Industry analysts point to a rare combination of forces driving the phenomenon. First is the structure of modern chart rules: Eminem’s most streamed songs—“Lose Yourself,” “Without Me,” “Stan,” and “Mockingbird”—are all credited to the compilation rather than their original albums. Those songs alone still generate hundreds of millions of streams annually in the UK. Every replay quietly feeds the same 2005 record.
But streaming doesn’t tell the full story.
There has also been a steady and surprising surge in physical vinyl sales, fueled by collectors and younger listeners discovering Eminem’s catalog in a tangible format for the first time.
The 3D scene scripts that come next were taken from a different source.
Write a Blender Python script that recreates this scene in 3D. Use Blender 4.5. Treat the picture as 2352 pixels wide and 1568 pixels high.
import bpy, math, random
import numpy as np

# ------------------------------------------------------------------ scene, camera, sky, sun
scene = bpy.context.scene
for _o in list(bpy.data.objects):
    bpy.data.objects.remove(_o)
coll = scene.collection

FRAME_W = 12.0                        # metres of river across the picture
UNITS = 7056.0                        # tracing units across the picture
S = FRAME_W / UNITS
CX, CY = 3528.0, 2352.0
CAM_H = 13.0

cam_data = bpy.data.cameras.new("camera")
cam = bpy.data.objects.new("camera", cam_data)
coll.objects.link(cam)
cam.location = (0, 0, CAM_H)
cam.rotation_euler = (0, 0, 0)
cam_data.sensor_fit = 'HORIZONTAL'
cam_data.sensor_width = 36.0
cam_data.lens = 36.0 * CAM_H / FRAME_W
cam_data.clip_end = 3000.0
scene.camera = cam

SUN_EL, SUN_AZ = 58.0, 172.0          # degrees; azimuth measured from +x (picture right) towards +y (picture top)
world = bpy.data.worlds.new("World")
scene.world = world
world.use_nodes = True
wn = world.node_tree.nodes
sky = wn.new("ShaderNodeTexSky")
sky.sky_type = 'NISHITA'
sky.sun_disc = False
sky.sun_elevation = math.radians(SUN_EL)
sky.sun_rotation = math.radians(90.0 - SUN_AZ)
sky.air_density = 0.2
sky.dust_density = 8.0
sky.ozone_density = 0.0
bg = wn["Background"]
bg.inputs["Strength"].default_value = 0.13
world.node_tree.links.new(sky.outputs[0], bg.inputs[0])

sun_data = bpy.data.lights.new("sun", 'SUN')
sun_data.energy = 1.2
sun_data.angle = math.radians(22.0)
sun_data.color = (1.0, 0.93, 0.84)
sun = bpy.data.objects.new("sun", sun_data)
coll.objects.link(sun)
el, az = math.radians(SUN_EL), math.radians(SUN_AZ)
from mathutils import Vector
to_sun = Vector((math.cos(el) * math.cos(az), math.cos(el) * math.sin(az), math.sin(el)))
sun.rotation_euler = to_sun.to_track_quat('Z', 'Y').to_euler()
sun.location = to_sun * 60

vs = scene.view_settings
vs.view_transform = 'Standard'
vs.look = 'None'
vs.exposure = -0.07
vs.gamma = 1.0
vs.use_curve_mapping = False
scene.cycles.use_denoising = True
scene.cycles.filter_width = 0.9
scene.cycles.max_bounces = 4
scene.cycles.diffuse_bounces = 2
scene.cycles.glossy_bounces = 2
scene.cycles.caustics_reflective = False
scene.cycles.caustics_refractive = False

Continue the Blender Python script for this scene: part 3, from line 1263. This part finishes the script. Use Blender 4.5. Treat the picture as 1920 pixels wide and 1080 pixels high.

Retail data suggests a large portion of new buyers weren’t even alive when The Marshall Mathers LP dominated the charts. For them, Curtain Call functions as a perfectly curated entry point—aggressive, emotional, cinematic, and brutally honest in a way that still cuts through today’s polished pop-rap landscape.
What makes the achievement even more striking is how sharply it contrasts with modern release patterns. Many Gen Z chart-toppers debut high thanks to social media momentum, only to vanish within four to six weeks. Curtain Call does the opposite. It rarely spikes. It simply refuses to leave.
As of early 2026, the album has surpassed 2.7 million units sold in the UK and crossed 7 billion total UK streams, numbers that rival active-era superstars. It now stands as the longest-charting hip-hop album in UK history, sharing rare air with catalog giants like Fleetwood Mac’s Rumours and ABBA’s Gold.
Even the success of Curtain Call 2, released in 2022, hasn’t diluted the original’s dominance. Instead, it has reinforced the idea that Eminem’s catalog operates on a different axis entirely.
While trends rise and collapse at algorithmic speed, Curtain Call: The Hits has become something else: musical infrastructure. A default setting. Proof that when a catalog is strong enough, promotion becomes irrelevant.
707 weeks in, the curtain still hasn’t fallen—and there’s no sign it ever will.